Por sua vez, no futebol profissional, ao contrário, como os contratos são obrigatoriamente por tempo determinado, em caso de rescisão antecipada do prazo inicial fixado, terá então o clube que pagar ao atleta-empregado, no mínimo, a integralidade da remuneração restante. Assim, se em um contrato de 5 anos, após 2 anos de vigência resolver o empregador finalizar o vínculo com o jogador, terá que pagar, ao menos, a remuneração integral dos 3 anos restantes.
Essa regra consta da Lei Pelé e coloca os clubes em situações difíceis: se optar por um tempo de contrato curto, e se o jogador despontar no cenário do futebol, correrá o clube o risco de perder o jogador sem qualquer indenização compensatória, com as críticas comuns de “falta de cuidado” do clube em “segurar” o atleta que se destaca.
Por outro lado, se a opção for por um contrato longo, dadas as avaliações técnicas de possibilidade de crescimento do atleta, assume o clube o risco de o atleta não evoluir, tendo a agremiação, ainda assim, de arcar com, pelo menos, a integralidade da remuneração por todo o período contratual.
Os milhões de torcedores dos grandes clubes do Brasil, por desconhecerem essas regras, muitas vezes cobram dos dirigentes contratos por maior tempo quando um atleta se destaca, mas ao mesmo tempo exigem que um outro, caindo em desgraças com a torcida, seja sumariamente “demitido”, como se as questões financeiras e administrativas do clube pudessem ser resolvidas em passe de mágica.
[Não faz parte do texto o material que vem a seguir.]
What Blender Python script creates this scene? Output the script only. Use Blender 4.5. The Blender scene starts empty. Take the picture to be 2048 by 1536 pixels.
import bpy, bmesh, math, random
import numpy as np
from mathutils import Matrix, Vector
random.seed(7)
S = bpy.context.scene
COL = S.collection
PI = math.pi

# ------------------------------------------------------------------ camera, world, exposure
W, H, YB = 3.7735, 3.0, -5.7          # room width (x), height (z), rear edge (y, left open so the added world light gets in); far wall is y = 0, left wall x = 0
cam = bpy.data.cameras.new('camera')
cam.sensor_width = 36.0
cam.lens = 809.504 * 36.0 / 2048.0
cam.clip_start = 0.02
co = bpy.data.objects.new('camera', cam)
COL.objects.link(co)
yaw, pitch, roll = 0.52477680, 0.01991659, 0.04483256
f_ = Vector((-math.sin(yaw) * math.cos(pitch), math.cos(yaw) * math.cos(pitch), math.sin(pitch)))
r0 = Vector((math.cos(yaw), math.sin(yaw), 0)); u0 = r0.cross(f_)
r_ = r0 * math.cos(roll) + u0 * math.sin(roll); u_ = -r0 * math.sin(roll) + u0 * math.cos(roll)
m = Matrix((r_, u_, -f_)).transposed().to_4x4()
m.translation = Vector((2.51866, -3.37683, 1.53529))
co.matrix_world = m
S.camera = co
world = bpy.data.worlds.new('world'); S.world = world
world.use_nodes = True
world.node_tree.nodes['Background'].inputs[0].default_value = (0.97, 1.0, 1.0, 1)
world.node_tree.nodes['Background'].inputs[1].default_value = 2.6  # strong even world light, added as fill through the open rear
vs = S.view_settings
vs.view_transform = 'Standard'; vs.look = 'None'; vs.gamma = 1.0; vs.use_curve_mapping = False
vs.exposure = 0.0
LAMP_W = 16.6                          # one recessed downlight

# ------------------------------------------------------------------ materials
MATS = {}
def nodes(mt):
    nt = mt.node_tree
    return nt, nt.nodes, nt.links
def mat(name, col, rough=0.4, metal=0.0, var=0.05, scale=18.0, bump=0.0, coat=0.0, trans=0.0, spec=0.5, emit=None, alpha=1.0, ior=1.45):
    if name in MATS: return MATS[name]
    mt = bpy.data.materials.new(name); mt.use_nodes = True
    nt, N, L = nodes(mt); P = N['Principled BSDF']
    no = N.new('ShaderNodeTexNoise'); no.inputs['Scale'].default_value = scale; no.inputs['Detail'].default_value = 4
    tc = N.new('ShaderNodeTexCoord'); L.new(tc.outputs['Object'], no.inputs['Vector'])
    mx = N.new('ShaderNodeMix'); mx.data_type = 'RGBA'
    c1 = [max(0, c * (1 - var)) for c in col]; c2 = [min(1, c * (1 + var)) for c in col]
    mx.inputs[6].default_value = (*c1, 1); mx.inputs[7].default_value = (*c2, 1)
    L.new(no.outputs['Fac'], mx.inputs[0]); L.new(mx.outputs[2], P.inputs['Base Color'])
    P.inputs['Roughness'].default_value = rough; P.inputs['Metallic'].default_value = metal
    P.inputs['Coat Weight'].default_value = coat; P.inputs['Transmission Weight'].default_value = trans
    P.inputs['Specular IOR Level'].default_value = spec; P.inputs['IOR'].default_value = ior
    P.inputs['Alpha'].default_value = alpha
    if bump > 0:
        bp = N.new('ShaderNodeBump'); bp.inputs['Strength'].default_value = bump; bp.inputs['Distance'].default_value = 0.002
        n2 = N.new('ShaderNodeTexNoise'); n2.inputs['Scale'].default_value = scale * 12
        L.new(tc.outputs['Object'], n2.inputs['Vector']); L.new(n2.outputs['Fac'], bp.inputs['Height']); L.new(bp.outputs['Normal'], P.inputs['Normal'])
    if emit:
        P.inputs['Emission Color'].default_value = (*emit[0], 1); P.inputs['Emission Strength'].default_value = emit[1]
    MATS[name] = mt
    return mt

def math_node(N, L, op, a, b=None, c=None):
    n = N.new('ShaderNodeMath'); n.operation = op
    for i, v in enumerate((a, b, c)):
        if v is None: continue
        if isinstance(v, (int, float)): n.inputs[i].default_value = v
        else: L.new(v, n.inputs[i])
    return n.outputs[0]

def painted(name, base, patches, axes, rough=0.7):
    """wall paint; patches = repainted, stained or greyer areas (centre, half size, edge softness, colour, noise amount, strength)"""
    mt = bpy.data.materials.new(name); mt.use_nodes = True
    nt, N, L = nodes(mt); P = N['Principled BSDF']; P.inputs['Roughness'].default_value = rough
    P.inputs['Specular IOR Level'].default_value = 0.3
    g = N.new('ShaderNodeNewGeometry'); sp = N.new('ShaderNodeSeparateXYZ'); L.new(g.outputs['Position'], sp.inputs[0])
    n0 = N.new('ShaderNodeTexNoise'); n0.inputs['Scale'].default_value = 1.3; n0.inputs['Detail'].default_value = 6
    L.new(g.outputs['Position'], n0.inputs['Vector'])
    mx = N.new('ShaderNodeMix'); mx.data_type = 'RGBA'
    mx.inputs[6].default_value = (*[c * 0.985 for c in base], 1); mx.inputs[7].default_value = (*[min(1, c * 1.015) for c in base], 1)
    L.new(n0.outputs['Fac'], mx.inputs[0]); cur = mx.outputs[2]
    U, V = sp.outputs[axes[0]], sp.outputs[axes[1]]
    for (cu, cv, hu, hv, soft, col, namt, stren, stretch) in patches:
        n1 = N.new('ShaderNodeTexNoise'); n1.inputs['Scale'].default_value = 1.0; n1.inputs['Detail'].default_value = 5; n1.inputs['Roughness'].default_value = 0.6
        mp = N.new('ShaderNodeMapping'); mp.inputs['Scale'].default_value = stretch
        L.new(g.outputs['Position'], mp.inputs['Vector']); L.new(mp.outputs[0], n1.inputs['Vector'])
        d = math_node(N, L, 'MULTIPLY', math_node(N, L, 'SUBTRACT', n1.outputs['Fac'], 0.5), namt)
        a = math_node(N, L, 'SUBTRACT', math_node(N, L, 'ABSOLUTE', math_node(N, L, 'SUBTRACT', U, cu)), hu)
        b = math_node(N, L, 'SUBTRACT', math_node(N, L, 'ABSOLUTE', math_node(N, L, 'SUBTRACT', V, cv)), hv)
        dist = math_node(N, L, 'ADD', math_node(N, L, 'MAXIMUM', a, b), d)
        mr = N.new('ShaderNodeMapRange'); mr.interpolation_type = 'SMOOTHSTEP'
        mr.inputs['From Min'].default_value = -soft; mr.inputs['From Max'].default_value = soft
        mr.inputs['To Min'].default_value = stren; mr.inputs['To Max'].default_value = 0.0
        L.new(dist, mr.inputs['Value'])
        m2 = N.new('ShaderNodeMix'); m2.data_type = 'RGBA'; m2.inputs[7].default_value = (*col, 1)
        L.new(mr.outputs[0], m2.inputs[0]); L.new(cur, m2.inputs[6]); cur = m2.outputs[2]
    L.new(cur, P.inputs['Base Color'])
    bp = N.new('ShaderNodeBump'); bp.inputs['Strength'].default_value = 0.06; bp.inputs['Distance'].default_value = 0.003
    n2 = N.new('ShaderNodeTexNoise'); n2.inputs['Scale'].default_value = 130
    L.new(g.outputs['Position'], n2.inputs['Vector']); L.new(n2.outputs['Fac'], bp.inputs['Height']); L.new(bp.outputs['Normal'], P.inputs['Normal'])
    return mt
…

Certo é que o sistema normativo brasileiro continua, de forma gradativa, criando obrigações adicionais para os clubes (visto que a Lei Pelé vem sofrendo sucessivas alterações desde 1998), circunstância que se agrava com os entraves interpretativos promovidos seja pelos órgãos de fiscalização do Ministério do Trabalho ou pela atuação judicial de procuradores em ações civis públicas levadas ao Poder Judiciário trabalhista — o que assombra esse ramo singular de atividade, mas que, inegavelmente, dá visibilidade e muitos minutos de fama a esses atores que navegam na onda do futebol.